======== Data in this exercise
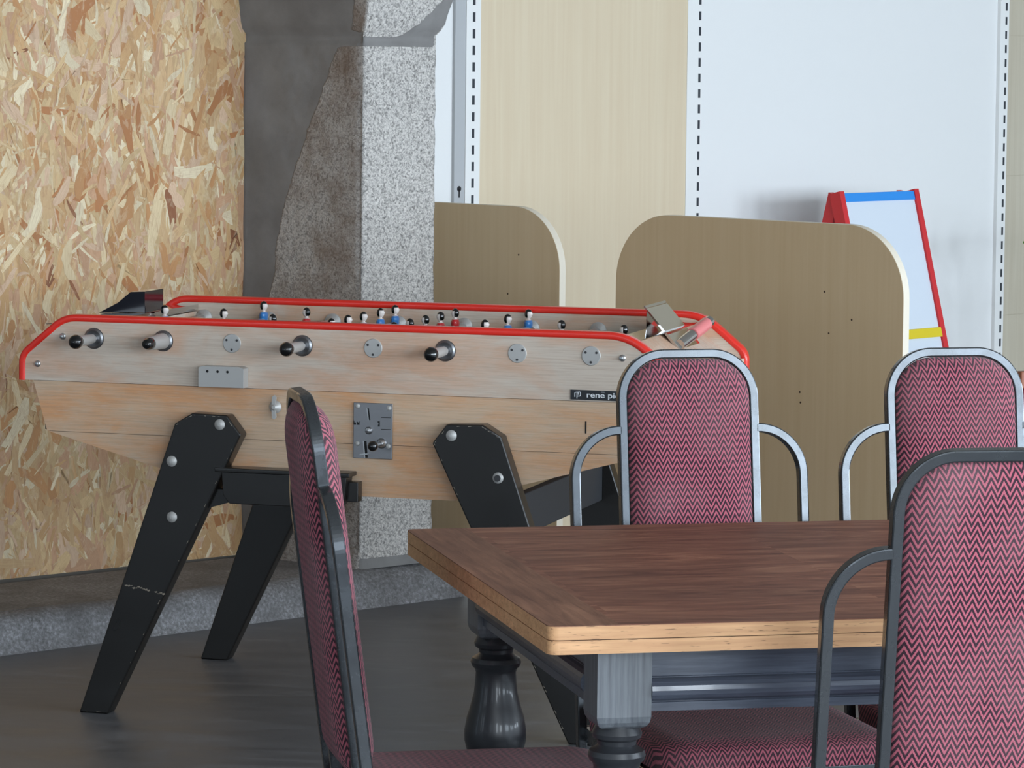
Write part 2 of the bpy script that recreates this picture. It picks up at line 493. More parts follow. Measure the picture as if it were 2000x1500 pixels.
# window wall with openings
b = MB(); us = U0
Mw = Matrix((UD, VD, Vector((0, 0, 1)))).transposed().to_4x4(); Mw.translation = W0
edges = []
for (uc, ww) in WINDOWS:
    b.box(us, V1, 0, uc - ww / 2, V1 + 0.25, ZC, M=Mw); edges.append((uc - ww / 2, uc + ww / 2)); us = uc + ww / 2
b.box(us, V1, 0, U1, V1 + 0.25, ZC, M=Mw)
for (a, c_) in edges:
    b.box(a, V1, 0, c_, V1 + 0.25, WIN_Z0, M=Mw); b.box(a, V1, WIN_Z1, c_, V1 + 0.25, ZC, M=Mw)
struct(b.build('wall_front', 'plaster_white'))
b = MB(); vs_ = -0.6; edges2 = []
for (vc, ww) in LFILLS:
    b.box(U0 - 0.25, vs_, 0, U0, vc - ww / 2, ZC, M=Mw); vs_ = vc + ww / 2
    b.box(U0 - 0.25, vc - ww / 2, 0, U0, vs_, WIN_Z0, M=Mw); b.box(U0 - 0.25, vc - ww / 2, WIN_Z1, U0, vs_, ZC, M=Mw)
b.box(U0 - 0.25, vs_, 0, U0, V1 + 0.25, ZC, M=Mw)
struct(b.build('wall_left', 'old_stone'))
for i, (a, c_) in enumerate(edges):
    b = MB(); w = 0.05; y0, y1 = V1 + 0.02, V1 + 0.07
    b.box(a, y0, WIN_Z0, a + w, y1, WIN_Z1, M=Mw).box(c_ - w, y0, WIN_Z0, c_, y1, WIN_Z1, M=Mw)
    b.box(a + w, y0, WIN_Z0, c_ - w, y1, WIN_Z0 + w, M=Mw).box(a + w, y0, WIN_Z1 - w, c_ - w, y1, WIN_Z1, M=Mw)
    mid = (a + c_) / 2
    b.box(mid - w / 2, y0, WIN_Z0 + w, mid + w / 2, y1, WIN_Z1 - w, M=Mw)
    struct(b.build('window_%d' % (i + 1), 'upright_white'))

# ------------------------------------------------------------------ OSB lined wall on the left
OA = math.atan2(10.161 - 9.65, -0.796 + 1.381)
OD = Vector((math.cos(OA), math.sin(OA), 0)); ON = Vector((math.sin(OA), -math.cos(OA), 0))   # along, out into the room
OP = Vector((-0.796, 10.161, 0))
PAL = [(rgb(210, 180, 134), 6), (rgb(222, 200, 160), 4), (rgb(200, 160, 112), 5), (rgb(200, 158, 124), 5), (rgb(190, 140, 92), 2.5),
       (rgb(176, 118, 72), 1.2), (rgb(230, 214, 180), 2), (rgb(206, 172, 128), 6), (rgb(212, 180, 150), 4), (rgb(140, 88, 58), 0.25)]
def build_osb():
    L0, L1, z0, z1 = -1.5, 0.045, 0.1, ZC
    base = OP
    b = MB(); cols = []; uvs = []
    def W(a, z, d): p = base + OD * a + ON * d; return (p.x, p.y, z)
    def face(pts, col, uvp):
        o = len(b.v); b.v += pts; b.f.append(list(range(o, o + len(pts)))); b.m.append(0); b.sm.append(False)
        cols.append(col); uvs.append(uvp)
    # board body
    for q in ([(L0, z0, 0), (L1, z0, 0), (L1, z1, 0), (L0, z1, 0)],):
        face([W(*p) for p in q], rgb(196, 156, 108), [(0, 0), (1, 0), (1, 1), (0, 1)])
    face([W(L1, z0, 0), W(L1, z0, -0.02), W(L1, z1, -0.02), W(L1, z1, 0)], rgb(170, 130, 84), [(0, 0), (1, 0), (1, 1), (0, 1)])
    face([W(L0, z0, -0.02), W(L1, z0, -0.02), W(L1, z1, -0.02), W(L0, z1, -0.02)], rgb(170, 130, 84), [(0, 0), (1, 0), (1, 1), (0, 1)])
    wts = [w for _, w in PAL]; cs = [c for c, _ in PAL]
    rnd = random.Random(11)
    N = 15000
    for i in range(N):
        layer = i / N
        big = rnd.random() < (0.55 if layer < 0.7 else 0.22)
        if big:
            w = rnd.uniform(0.013, 0.042); l = rnd.uniform(0.06, 0.16)
        elif rnd.random() < 0.5:
            w = rnd.uniform(0.005, 0.012); l = rnd.uniform(0.03, 0.09)
        else:
            w = rnd.uniform(0.0012, 0.004); l = rnd.uniform(0.012, 0.05)
        a = rnd.gauss(0, 0.42) if rnd.random() < 0.82 else rnd.uniform(-PI / 2, PI / 2)
        ca, sa = math.cos(a), math.sin(a)
        u = rnd.uniform(L0 + 0.01, L1 - 0.002); z = rnd.uniform(z0, z1)
        col = rnd.choices(cs, wts)[0]
        k = rnd.uniform(0.86, 1.1); col = tuple(min(1, c * k) for c in col[:3]) + (1,)
        # irregular strand with ragged ends
        n = 5; bend = rnd.uniform(-0.12, 0.12) * w * 4
        left = []; right = []
        for j in range(n + 1):
            t = -0.5 + j / n
            ww = w * 0.5 * rnd.uniform(0.6, 1.12) * (0.7 if j in (0, n) else 1)
            off = bend * (t * t * 4 - 0.5) + rnd.uniform(-0.04, 0.04) * w
            left.append((off - ww, t * l + rnd.uniform(-0.003, 0.003))); right.append((off + ww * rnd.uniform(0.8, 1.1), t * l + rnd.uniform(-0.003, 0.003)))
        tip = rnd.uniform(-0.4, 0.4) * w
        poly = left + [(tip, l * 0.5 + rnd.uniform(0, 0.006))] + right[::-1]
        pts = []; uvp = []; d = 0.0001 + layer * 0.0012; s0 = rnd.uniform(0, 40)
        tilt = rnd.uniform(-0.006, 0.006)
        for (px, pz) in poly:
            uu = u + px * ca - pz * sa; zz = z + px * sa + pz * ca
            uu = min(max(uu, L0), L1); zz = min(max(zz, z0), z1)
            pts.append(W(uu, zz, d + px * tilt)); uvp.append((pz * 6 + s0, px * 6 + s0))
        face(pts, col, uvp)
    me = bpy.data.meshes.new('osb_panel'); me.from_pydata(b.v, [], b.f); me.update()
    ca_ = me.color_attributes.new('strand', 'FLOAT_COLOR', 'CORNER'); ul = me.uv_layers.new(name='UVMap')
    li = 0
    for c, up_ in zip(cols, uvs):
        for q in up_:
            ca_.data[li].color = c; ul.data[li].uv = q; li += 1
    me.materials.append(MATS['osb'])
    o = bpy.data.objects.new('osb_panel', me); COL.objects.link(o)
    return tag(o, 'tall strand board panel lining the wall left of the stone column', 'wall panel')
build_osb()
b = MB()
q = [OP + OD * -9.5 - ON * 0.02, OP + OD * 0.05 - ON * 0.02, OP + OD * 0.05 - ON * 0.2, OP + OD * -9.5 - ON * 0.2]
struct(quadslab('wall_stone', q, 0.0, ZC, 'old_stone')).name = 'wall_back_left'

# stone plinth running along the wall: rounded front edge
PA = math.atan2(10.07 - 9.006, -0.151 + 1.289)
PD = Vector((math.cos(PA), math.sin(PA), 0)); PN = Vector((math.sin(PA), -math.cos(PA), 0))
P0 = Vector((-0.151, 10.07, 0))
b = MB(); prof = [(-0.47, 0.0), (-0.47, 0.1), (-0.075, 0.1)]
for k in range(7):
    t = k / 6 * PI / 2
    prof.append((-0.075 + 0.06 * math.sin(t), 0.04 + 0.06 * math.cos(t)))
prof += [(-0.008, 0.02), (0.0, 0.0)]
N = 160; vs = []; fs = []; a0, a1 = -3.2, 0.035
for i in range(N + 1):
    a = a0 + (a1 - a0) * i / N
    for j, (d, z) in enumerate(prof):
        p = P0 + PD * a + PN * d
        k = noise.noise(Vector((a * 4, j * 0.25, 3))) * 0.005
        if j < 2 or z == 0: k = 0
        vs.append((p.x + PN.x * k, p.y + PN.y * k, z + (k if z > 0.05 else 0)))
m_ = len(prof)
for i in range(N):
    for j in range(m_ - 1):
        fs.append((i * m_ + j, (i + 1) * m_ + j, (i + 1) * m_ + j + 1, i * m_ + j + 1))
b.add(vs, fs, 0, True)
b.f.append([j for j in range(m_)]); b.m.append(0); b.sm.append(False)
b.f.append([N * m_ + j for j in range(m_)]); b.m.append(0); b.sm.append(False)
struct(b.build('trim_1', 'plinth_stone'))

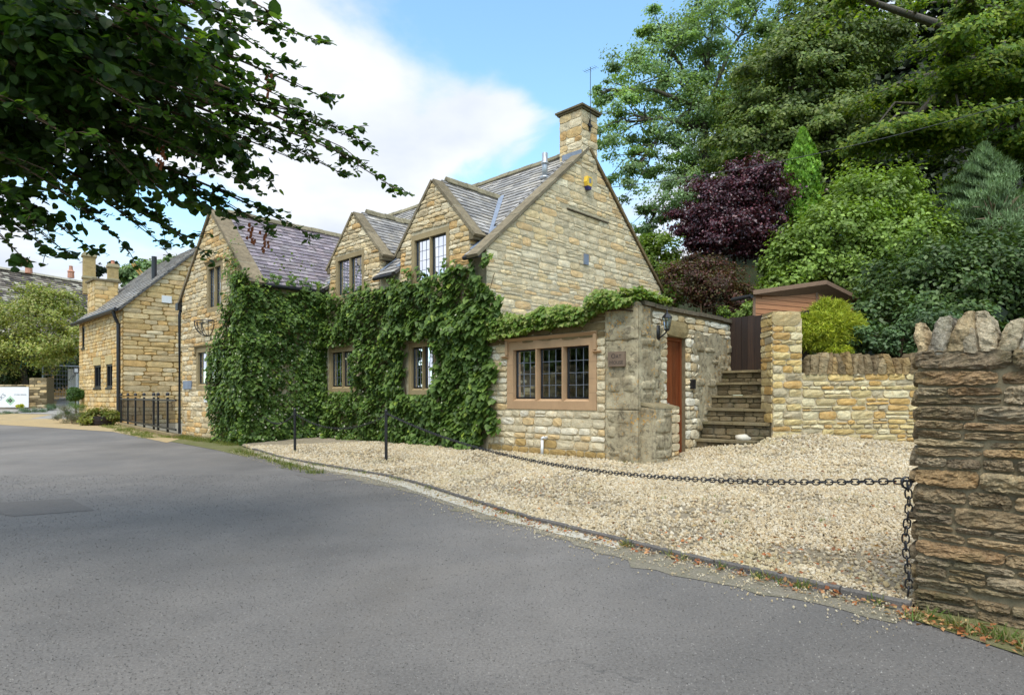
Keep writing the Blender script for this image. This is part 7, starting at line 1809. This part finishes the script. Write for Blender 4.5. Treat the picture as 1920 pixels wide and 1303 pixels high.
# ================================================================== small stuff on the ground
def ground_z(X, Y, inside): return np.where(inside, gz(X, Y) + .012, .012)
pts = []
def cluster(cx, cy, sx, sy, n): pts.append(np.column_stack([RNG.normal(cx, sx, n), RNG.normal(cy, sy, n)]))
pts.append(scatter_in(GPOLY, 16, (-.5, 7, 4, 9))); pts.append(scatter_in(GPOLY, 5, (-5, 9, 8, 15))); pts.append(scatter_in(GPOLY, 60, (1, 3.4, 3.7, 5.6)))
ks = RNG.integers(int(len(K2) * .66), len(K2), 420); pts.append(offset_line(K2, np.full(len(K2), .1))[ks] + RNG.normal(0, .055, (420, 2)))
ks = RNG.integers(int(len(K2) * .2), len(K2), 60); pts.append(offset_line(K2, np.full(len(K2), .2))[ks] + RNG.normal(0, .05, (60, 2)))
n = 620; f = RNG.random(n); pts.append(np.column_stack([2.40 + (4.0 - 2.40) * f, 3.66 + (1.5 - 3.66) * f]) + RNG.normal(0, .07, (n, 2)) + np.array([-.08, -.06]))
P2 = np.vstack(pts); ins = inpoly(P2, GPOLY); n = len(P2)
P = np.column_stack([P2, ground_z(P2[:, 0], P2[:, 1], ins) + RNG.uniform(0, .02, n)])
C = shades([(.36, .14, .05), (.28, .10, .04), (.42, .22, .10), (.22, .10, .05), (.40, .28, .12)], n, None, .25)
o = leaves_obj('fallen_leaves', P, np.array([0, 0, 1.]) + RNG.normal(0, .35, (n, 3)), RNG.normal(size=(n, 3)) * np.array([1, 1, .15]), RNG.uniform(.018, .052, n), C, M['dryleaf'], None, 'kite'); o['kind'] = 'stuff'; tag(o, 'rust-coloured fallen leaves on the gravel and beside the roadside wall', 'leaves')
def tufts(C_, n_per, h, spread, palette, name, label, zf=None):
    P = []; 
    for (x, y, m) in C_:
        k = int(n_per * m); P.append(np.column_stack([RNG.normal(x, spread * m ** .5, k), RNG.normal(y, spread * m ** .5, k)]))
    P = np.vstack(P); n = len(P); ins = inpoly(P, GPOLY); z = np.where(ins, gz(P[:, 0], P[:, 1]), .01)
    P = np.column_stack([P, z]); T = np.array([0, 0, 1.]) + RNG.normal(0, .42, (n, 3)); N = RNG.normal(size=(n, 3))
    o = leaves_obj(name, P, N, T, h * RNG.uniform(.4, 1.3, n), shades(palette, n), M['grass'], None, 'blade'); o['kind'] = 'stuff'; tag(o, label, 'grass')
gr_ = []
for k_ in range(60): f = random.random(); i = int(f * (len(K2) - 1)); q = offset_line(K2, np.full(len(K2), .09))[i]; gr_.append((q[0], q[1], random.uniform(.1, .5) * (1.6 if f > .85 else .5)))
for k_ in range(70): f = random.random(); gr_.append((2.36 + 1.7 * f + random.gauss(0, .04), 3.6 - 2.2 * f + random.gauss(0, .04), random.uniform(.3, 1.)))
tufts(gr_, 60, .07, .035, [(.10, .17, .03), (.15, .20, .05), (.28, .25, .11), (.34, .30, .15)], 'kerb_grass', 'grass tufts and weeds along the kerb and roadside wall foot')
gr_ = []
for k_ in range(170):
    f = random.random(); s_ = 10.0 + 4.8 * f; q = H(s_, TW - random.uniform(.02, .4), 0); gr_.append((q[0], q[1], random.uniform(.4, 1)))
for k_ in range(120):
    f = random.random(); q = r0 + (r1 - r0) * f + np.array([-.5, -.4]) * random.uniform(.2, 1.3); gr_.append((q[0], q[1], random.uniform(.4, 1)))
for k_ in range(90): f = random.random(); q = np.array([-6.4, 14.6]) + np.array([3.4, -4.4]) * f; gr_.append((q[0] - random.uniform(.05, .3), q[1] - random.uniform(0, .15), random.uniform(.15, .6)))
tufts(gr_, 45, .09, .10, [(.13, .17, .03), (.19, .20, .05), (.10, .15, .03), (.28, .26, .10)], 'verge_grass', 'short mossy grass along the foot of the wing and railings')
cl_ = [(x, y, random.uniform(.15, .6)) for x, y in [tuple(RNG.uniform((1.5, 5), (3.8, 7.2))) for _ in range(9)] + [tuple(H(random.uniform(-.7, 8), -.12, 0)[:2]) for _ in range(30)] + [tuple(at(553, 742, 13.9)[:2])]]
tufts(cl_, 40, .05, .04, [(.12, .20, .03), (.16, .24, .05)], 'gravel_weeds', 'small green weeds growing through the gravel')

# ================================================================== across the road (outside the picture, mirrored in the windows)
ow = thing('roadside_wall', 'stone wall across the road, seen only mirrored in the cottage windows', 'wall', (-16, 9, 0))
oa = np.array([-14.6, 2.0]); ob = np.array([-17.6, 15.2]); Lo = np.linalg.norm(ob - oa); od = (ob - oa) / Lo; FO = Frame(oa, od, (od[1], -od[0]))
wall('wall_core', FO, rect(0, Lo, -.1, 2.6), [], .5, ow, srgb(150, 136, 106, .55))
oi = stones(FO, rubble(0, Lo, 0, 2.6, (.12, .22), (.25, .6), [], None, .018), P_WALL + P_STEP, .03, (3, 3)); pieces('stone', oi, M['stone_far'], ow, 300)
tree('roadside_tree', 'leafy tree beyond the wall across the road, seen only mirrored in the windows', 'tree', (-19.5, 8, 0), [(-19.5, 8, 5.2, 2.6, 3.6, 2.6), (-20.5, 13, 4.8, 2.4, 3.2, 2.4), (-19, 3, 5.2, 2.4, 3.2, 2.6), (-18.8, 10.5, 3.6, 1.6, 3, 1.6), (-18.6, 6, 3.8, 1.6, 3, 1.8)], 30000, .3, G_SYC, .3, nb=4, shell=.2)
sheet('verge', [(-14.4, 1.5), (-17.5, 15.6), (-60, 26), (-60, -4), (-13, -4), (-13.9, 0)], .01, 2.5, M['lawn'])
================
Required work: Extract all lines from the material above that include the word "Write".

Solved problem:
Write part 2 of the bpy script that recreates this picture. It picks up at line 493. More parts follow. Measure the picture as if it were 2000x1500 pixels.
Keep writing the Blender script for this image. This is part 7, starting at line 1809. This part finishes the script. Write for Blender 4.5. Treat the picture as 1920 pixels wide and 1303 pixels high.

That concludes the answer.